Perubahan dan Kehidupan yang Berbunga dan Berbuah
"Akankah tiba anak-anakmu si pemburu / pada ladang-ladang sagu / Pohon kehidupan yang rimbun / Berbunga berbuah"
Wirata bertanya apakah anak-anak Papua akan kembali kepada akar mereka, ladang-ladang sagu yang merupakan "pohon kehidupan" yang memberi mereka makan dan bertahan hidup. Namun, pohon ini juga menjadi simbol harapan dan kehidupan yang terus tumbuh meskipun menghadapi tantangan besar. Di sini, Wirata merenungkan masa depan, apakah generasi berikutnya akan melanjutkan tradisi atau apakah mereka akan terjebak dalam perubahan zaman yang menuntut mereka untuk beradaptasi dengan dunia luar.
Kritis Terhadap Ketidakadilan Sosial dan Politik
"Karena kalian jauh tak terjangkau / Oleh janji-janji / Namun apa yang dekat yang tersekat / Dalam himpitan / Tergapai"
Ini adalah bagian yang penuh dengan kritik terhadap ketidakadilan yang terjadi di masyarakat Papua. "Janji-janji" yang tidak terwujud menjadi simbol dari janji politik yang sering kali diabaikan atau dilupakan. Meskipun mereka jauh dari pusat kekuasaan, masyarakat Papua tetap terhambat oleh ketidakadilan yang ada di sekitar mereka. "Yang dekat tergapai" mungkin merujuk pada perjuangan mereka yang harus bertahan dalam kesulitan yang ada di sekitar mereka, sementara yang jauh tetap terabaikan.
Memungut Kertas Bisu: Pembelajaran dari Sejarah
"Aku memungut kertas kertas bisu / Dengan potret wajah para ksatriya / Yang menang / Dan yang kalah"
Wirata menyebutkan "kertas bisu," yang mungkin merujuk pada dokumen atau janji-janji yang tidak terucap, serta sejarah yang telah ditulis oleh mereka yang berkuasa. Potret ksatria yang "menang dan kalah" menggambarkan kisah peperangan dan perjuangan sepanjang sejarah, yang seringkali menafikan penderitaan rakyat kecil yang tak terwakili dalam narasi sejarah resmi.
Menulis Kehidupan dan Kebenaran
"Aku akan belajar membacamu / Dalam setiap peristiwa / Apakah kalian akan terus hadir / Menafkahi bhatin dengan luka"

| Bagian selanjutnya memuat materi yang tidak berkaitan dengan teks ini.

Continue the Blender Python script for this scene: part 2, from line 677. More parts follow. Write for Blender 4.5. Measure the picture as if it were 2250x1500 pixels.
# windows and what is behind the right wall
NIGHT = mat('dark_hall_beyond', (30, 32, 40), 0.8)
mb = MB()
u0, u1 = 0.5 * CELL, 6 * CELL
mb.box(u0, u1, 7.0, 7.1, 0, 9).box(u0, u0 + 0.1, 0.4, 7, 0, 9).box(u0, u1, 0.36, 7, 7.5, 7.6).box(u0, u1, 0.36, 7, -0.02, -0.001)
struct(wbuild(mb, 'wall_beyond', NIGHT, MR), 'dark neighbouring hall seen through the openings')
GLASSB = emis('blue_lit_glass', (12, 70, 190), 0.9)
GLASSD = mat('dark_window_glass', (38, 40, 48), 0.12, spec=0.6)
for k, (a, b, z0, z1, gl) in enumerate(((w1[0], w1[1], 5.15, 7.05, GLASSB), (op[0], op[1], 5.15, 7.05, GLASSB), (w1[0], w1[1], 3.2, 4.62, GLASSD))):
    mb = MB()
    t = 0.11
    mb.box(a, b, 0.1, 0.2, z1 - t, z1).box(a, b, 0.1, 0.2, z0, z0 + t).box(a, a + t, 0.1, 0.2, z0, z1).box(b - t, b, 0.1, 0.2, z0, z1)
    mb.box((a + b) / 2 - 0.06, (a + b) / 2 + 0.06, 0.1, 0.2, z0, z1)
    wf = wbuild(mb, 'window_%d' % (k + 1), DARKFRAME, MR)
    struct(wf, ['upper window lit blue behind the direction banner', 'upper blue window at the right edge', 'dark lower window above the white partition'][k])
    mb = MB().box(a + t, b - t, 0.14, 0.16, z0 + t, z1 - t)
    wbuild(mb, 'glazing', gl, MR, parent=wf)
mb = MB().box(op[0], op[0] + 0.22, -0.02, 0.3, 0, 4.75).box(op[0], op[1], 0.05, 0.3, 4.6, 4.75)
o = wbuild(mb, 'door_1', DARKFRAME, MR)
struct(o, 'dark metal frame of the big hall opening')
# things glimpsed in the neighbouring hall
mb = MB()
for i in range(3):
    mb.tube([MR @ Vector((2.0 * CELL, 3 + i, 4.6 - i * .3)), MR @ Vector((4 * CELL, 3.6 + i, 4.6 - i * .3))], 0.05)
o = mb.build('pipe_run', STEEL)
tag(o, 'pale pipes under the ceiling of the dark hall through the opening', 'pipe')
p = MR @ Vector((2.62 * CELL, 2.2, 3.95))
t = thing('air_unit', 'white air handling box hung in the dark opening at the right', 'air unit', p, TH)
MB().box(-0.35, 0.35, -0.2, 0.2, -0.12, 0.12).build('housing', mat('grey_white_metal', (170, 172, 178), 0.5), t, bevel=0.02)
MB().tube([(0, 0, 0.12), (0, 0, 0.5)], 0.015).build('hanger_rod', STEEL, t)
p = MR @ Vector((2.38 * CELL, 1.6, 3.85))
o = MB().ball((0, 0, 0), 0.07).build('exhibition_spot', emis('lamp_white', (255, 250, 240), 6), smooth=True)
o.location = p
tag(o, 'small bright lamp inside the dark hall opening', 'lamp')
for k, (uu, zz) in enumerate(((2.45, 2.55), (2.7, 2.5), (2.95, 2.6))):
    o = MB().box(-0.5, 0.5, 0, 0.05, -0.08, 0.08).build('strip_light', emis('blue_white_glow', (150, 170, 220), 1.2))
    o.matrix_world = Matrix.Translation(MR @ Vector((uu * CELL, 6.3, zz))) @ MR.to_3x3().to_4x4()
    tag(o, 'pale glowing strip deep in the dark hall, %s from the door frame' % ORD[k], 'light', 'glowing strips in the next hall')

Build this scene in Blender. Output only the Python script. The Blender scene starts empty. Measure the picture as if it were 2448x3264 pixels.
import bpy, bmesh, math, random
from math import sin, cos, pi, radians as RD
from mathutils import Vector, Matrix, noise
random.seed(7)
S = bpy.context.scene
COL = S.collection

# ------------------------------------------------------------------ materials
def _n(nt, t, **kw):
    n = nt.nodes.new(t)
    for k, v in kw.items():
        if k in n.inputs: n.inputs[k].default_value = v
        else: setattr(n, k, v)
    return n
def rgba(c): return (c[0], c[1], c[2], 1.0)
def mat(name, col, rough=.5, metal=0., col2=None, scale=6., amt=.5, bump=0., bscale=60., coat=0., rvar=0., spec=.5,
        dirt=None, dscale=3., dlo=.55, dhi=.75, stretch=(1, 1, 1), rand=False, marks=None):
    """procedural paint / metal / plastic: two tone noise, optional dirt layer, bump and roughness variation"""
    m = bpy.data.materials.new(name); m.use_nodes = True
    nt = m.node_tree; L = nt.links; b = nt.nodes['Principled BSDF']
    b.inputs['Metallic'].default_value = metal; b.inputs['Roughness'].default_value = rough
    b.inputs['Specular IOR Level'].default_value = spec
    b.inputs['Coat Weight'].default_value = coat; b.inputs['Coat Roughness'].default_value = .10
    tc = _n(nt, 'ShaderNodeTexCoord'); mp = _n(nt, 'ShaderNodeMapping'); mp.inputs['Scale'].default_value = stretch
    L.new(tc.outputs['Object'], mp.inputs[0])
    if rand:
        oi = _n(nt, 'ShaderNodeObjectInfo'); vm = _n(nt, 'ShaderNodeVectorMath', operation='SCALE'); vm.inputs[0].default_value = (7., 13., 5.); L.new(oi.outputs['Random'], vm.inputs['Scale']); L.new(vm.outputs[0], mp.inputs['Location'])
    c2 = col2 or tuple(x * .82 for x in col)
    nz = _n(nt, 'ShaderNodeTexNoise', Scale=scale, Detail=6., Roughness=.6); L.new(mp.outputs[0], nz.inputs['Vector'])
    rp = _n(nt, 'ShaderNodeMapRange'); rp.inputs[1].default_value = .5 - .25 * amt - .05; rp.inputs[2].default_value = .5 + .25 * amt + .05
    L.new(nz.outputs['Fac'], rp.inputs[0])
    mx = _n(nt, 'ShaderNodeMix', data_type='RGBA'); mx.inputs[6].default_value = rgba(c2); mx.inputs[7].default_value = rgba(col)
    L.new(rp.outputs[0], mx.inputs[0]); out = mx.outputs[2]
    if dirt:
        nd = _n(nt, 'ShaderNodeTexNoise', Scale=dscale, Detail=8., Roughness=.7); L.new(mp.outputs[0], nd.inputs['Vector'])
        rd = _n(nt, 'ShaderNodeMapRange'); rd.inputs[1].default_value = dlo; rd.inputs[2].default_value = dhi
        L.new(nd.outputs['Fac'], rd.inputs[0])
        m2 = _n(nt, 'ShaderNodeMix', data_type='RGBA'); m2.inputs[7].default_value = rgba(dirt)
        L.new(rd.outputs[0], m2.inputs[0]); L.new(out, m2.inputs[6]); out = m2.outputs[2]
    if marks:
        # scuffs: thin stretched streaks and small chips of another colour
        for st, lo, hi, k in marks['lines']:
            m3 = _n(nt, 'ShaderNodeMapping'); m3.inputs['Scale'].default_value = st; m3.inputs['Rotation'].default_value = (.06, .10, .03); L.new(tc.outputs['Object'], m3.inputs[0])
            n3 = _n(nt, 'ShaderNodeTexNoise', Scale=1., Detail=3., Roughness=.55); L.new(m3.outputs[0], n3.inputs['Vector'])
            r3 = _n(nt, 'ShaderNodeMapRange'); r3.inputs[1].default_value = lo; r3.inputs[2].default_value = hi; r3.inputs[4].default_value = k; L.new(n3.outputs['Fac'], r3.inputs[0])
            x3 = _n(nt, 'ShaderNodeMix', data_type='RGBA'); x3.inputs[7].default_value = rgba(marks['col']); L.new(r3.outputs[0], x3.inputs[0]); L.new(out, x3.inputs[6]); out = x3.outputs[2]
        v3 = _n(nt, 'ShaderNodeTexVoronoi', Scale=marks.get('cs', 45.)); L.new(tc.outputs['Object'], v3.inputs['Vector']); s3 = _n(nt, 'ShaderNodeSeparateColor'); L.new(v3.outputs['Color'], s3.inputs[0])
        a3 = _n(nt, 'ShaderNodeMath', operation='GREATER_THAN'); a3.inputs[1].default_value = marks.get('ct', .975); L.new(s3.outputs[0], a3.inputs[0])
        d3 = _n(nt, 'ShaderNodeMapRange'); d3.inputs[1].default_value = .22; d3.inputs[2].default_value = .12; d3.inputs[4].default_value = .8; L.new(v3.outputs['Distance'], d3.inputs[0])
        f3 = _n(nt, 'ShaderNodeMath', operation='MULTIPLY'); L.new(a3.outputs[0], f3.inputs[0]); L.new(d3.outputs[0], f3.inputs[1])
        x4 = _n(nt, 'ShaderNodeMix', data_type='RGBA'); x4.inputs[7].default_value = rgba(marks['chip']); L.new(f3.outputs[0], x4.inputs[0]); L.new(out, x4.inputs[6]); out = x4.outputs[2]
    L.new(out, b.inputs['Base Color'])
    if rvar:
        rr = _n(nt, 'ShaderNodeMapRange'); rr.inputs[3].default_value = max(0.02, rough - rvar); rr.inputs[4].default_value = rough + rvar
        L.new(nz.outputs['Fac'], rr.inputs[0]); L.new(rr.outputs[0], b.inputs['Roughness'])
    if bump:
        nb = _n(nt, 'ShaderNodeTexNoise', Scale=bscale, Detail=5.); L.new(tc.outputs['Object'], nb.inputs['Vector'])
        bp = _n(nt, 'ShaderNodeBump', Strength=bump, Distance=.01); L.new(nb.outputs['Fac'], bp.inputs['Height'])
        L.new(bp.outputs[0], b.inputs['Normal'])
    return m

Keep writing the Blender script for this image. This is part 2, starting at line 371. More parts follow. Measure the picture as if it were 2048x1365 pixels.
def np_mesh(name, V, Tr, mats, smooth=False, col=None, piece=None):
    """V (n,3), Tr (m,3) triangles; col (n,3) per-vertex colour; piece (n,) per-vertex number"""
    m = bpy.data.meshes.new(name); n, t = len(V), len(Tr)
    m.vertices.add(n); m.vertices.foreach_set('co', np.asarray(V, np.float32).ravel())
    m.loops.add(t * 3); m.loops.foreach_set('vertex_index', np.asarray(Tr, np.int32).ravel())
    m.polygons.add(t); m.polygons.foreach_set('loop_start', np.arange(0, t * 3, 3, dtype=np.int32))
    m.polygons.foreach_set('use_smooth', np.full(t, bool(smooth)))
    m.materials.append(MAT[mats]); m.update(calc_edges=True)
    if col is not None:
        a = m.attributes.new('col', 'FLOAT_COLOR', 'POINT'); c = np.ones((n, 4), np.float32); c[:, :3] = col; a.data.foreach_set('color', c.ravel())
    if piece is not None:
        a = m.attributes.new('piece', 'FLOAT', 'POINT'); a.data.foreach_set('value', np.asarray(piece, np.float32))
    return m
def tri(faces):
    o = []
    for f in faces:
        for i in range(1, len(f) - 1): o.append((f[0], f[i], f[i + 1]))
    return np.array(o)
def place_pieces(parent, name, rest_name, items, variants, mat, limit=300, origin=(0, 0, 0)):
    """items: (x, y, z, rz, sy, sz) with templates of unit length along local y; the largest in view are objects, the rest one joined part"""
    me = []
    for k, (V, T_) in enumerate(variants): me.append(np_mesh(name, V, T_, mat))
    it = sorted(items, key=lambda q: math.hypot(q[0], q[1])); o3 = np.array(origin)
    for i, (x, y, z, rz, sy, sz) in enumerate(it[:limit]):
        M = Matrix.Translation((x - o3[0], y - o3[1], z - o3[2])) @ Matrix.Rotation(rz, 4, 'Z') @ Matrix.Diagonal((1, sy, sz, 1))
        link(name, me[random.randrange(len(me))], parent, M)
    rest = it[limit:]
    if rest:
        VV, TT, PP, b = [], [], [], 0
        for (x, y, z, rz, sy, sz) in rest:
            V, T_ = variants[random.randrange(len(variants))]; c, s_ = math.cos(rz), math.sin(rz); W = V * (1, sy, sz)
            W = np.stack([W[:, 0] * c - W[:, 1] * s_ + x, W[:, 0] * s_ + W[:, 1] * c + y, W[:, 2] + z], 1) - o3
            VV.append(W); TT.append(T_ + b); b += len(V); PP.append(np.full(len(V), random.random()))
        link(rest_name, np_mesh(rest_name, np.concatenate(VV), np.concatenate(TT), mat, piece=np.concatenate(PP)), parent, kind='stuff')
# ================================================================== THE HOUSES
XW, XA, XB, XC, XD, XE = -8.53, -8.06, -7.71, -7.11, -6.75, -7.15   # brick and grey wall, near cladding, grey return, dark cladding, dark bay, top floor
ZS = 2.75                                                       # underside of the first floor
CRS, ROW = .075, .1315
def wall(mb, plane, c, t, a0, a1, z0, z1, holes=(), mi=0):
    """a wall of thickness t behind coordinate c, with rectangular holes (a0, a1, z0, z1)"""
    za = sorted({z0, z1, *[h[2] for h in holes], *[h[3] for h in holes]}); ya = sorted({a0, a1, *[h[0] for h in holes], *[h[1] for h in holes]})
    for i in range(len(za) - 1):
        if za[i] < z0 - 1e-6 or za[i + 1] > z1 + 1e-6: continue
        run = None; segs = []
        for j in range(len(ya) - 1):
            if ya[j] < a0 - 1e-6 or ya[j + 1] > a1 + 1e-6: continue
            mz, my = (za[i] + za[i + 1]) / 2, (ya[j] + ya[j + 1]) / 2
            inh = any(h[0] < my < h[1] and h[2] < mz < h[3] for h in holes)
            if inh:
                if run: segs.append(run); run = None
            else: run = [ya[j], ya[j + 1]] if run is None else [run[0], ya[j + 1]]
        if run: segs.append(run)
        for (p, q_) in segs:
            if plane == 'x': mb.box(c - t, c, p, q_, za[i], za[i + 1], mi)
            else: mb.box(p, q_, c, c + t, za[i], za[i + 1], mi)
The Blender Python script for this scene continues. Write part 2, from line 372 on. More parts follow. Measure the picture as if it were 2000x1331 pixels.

Di akhir puisi, Wirata bertekad untuk "membaca" kehidupan masyarakat Papua dalam setiap peristiwa, berusaha memahami penderitaan mereka, dan mempertanyakan apakah luka-luka ini akan terus ada dalam perjalanan hidup mereka. Ini adalah sebuah undangan untuk merenung tentang apakah kita, sebagai pembaca dan masyarakat, mampu memahami dan menyuarakan perjuangan mereka.
Memuliakan Kehidupan: Harapan di Tengah Kesulitan
"Memulyakan kehidupan adalah / Cara terindah ketika / Orang orang merasa tak ditinggalkan / Lapar / Sesudah pesta usai."
Pada akhirnya, Wirata menutup puisinya dengan sebuah pernyataan penting tentang memuliakan kehidupan. Kehidupan yang mulia adalah kehidupan yang tidak melupakan penderitaan orang lain, yang tidak membiarkan mereka yang lapar dan tertinggal. Setelah pesta atau perayaan berakhir, apa yang tersisa adalah kenyataan kehidupan yang harus dipenuhi dengan perhatian dan kasih sayang terhadap mereka yang membutuhkan.
Puisi "Papua" karya I Nyoman Wirata adalah sebuah karya yang sarat akan makna dan kritik terhadap ketidakadilan sosial, serta sebuah seruan untuk merenung dan memperhatikan kehidupan masyarakat Papua yang terpinggirkan. Melalui gambaran yang kuat tentang alam, penderitaan, dan ketidakadilan, Wirata mengajak pembaca untuk merenungkan kembali nilai-nilai kemanusiaan, kehidupan yang penuh harapan dan perjuangan, serta pentingnya kesetaraan dan keadilan di tengah perubahan zaman.